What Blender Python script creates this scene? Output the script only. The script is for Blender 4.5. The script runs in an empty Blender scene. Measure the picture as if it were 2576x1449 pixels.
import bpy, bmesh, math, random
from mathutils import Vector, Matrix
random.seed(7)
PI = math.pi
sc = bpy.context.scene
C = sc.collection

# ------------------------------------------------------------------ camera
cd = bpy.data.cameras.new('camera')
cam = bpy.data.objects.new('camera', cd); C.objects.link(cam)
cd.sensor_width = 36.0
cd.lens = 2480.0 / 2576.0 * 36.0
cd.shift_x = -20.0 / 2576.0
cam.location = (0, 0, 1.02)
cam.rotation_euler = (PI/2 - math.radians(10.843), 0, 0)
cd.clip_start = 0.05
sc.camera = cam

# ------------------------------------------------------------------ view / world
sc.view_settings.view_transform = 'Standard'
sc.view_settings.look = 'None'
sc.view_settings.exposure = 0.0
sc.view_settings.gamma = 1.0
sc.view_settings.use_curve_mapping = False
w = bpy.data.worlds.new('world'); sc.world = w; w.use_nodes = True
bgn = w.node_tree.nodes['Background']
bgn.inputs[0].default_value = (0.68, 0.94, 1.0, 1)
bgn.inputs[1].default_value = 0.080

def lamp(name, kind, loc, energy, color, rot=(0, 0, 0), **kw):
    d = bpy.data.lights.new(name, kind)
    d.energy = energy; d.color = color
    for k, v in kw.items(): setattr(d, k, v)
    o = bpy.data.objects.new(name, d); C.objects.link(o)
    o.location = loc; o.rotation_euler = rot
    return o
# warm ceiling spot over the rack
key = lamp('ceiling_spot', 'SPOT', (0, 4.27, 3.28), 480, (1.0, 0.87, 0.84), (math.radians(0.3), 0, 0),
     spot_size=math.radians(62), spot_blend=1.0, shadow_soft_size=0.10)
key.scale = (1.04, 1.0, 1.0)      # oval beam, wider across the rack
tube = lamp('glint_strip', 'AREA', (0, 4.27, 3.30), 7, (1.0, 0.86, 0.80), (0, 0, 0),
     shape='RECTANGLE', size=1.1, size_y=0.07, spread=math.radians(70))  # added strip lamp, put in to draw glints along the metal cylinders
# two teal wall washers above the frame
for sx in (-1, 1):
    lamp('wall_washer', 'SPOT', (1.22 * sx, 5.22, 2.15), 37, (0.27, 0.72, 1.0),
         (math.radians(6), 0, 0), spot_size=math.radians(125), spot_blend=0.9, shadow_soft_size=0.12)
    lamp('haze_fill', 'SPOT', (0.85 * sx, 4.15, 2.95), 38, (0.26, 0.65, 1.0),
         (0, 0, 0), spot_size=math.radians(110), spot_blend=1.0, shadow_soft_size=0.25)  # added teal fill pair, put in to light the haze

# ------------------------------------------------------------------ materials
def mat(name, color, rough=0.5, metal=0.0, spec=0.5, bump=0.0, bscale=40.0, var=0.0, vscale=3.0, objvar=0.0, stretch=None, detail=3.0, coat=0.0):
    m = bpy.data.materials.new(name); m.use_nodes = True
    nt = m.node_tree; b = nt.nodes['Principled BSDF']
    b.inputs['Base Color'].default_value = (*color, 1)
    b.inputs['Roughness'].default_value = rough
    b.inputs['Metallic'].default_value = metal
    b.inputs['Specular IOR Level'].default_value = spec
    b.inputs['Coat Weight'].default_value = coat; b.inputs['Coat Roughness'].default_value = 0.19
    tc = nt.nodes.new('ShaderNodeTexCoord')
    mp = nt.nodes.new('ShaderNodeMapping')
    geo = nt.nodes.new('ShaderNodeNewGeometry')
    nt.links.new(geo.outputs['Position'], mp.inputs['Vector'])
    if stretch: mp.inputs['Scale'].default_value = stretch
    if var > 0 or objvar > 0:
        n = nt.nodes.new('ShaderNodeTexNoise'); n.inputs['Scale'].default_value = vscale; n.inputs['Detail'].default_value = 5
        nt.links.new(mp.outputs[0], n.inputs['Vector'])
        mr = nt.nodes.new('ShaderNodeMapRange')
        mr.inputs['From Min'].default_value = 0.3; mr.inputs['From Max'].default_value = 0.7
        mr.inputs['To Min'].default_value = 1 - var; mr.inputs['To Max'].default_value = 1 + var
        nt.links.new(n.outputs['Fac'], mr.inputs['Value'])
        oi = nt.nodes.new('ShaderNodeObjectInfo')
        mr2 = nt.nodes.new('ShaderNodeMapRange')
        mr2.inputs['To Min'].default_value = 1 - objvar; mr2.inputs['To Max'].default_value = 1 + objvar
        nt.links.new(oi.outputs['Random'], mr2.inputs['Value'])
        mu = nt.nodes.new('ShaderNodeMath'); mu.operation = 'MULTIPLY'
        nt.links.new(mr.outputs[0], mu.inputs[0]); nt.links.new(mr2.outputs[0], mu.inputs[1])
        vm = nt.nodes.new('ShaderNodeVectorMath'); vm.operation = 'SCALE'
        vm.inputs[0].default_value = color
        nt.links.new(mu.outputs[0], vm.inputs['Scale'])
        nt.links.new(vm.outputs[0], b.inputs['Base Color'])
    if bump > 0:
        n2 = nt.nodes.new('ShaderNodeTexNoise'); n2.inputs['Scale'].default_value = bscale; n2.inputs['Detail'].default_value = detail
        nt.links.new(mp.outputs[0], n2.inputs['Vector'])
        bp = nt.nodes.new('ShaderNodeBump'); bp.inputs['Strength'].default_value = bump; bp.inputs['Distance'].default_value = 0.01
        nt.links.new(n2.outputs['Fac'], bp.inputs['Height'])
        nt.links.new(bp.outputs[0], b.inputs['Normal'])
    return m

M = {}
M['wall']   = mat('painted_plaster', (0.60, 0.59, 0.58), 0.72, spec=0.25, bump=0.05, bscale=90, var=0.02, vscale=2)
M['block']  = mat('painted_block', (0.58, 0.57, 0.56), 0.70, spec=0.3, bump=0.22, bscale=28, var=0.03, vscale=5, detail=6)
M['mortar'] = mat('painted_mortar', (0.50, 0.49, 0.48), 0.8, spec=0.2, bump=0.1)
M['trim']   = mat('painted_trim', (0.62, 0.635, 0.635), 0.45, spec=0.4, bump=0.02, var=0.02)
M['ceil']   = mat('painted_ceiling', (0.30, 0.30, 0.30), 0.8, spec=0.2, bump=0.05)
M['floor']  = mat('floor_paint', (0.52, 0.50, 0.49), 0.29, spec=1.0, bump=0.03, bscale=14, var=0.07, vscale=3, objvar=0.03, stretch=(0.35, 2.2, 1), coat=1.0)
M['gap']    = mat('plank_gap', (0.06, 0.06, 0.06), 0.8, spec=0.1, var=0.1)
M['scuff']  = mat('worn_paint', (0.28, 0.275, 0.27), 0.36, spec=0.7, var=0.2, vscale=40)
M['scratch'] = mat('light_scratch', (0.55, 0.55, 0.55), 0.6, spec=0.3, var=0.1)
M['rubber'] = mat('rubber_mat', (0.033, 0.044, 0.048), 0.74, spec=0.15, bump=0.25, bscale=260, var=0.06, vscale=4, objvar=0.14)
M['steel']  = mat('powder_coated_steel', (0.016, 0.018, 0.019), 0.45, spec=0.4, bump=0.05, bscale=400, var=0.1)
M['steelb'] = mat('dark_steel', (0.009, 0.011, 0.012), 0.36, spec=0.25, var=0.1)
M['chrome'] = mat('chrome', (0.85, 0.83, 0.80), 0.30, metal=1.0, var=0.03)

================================

→ DIRECTIONS FOR THIS TASK:
Reprint the data above from the opening line to the line holding "C = sc.collection", inclusive, and nothing else.

→ THE REPLY:
What Blender Python script creates this scene? Output the script only. The script is for Blender 4.5. The script runs in an empty Blender scene. Measure the picture as if it were 2576x1449 pixels.
import bpy, bmesh, math, random
from mathutils import Vector, Matrix
random.seed(7)
PI = math.pi
sc = bpy.context.scene
C = sc.collection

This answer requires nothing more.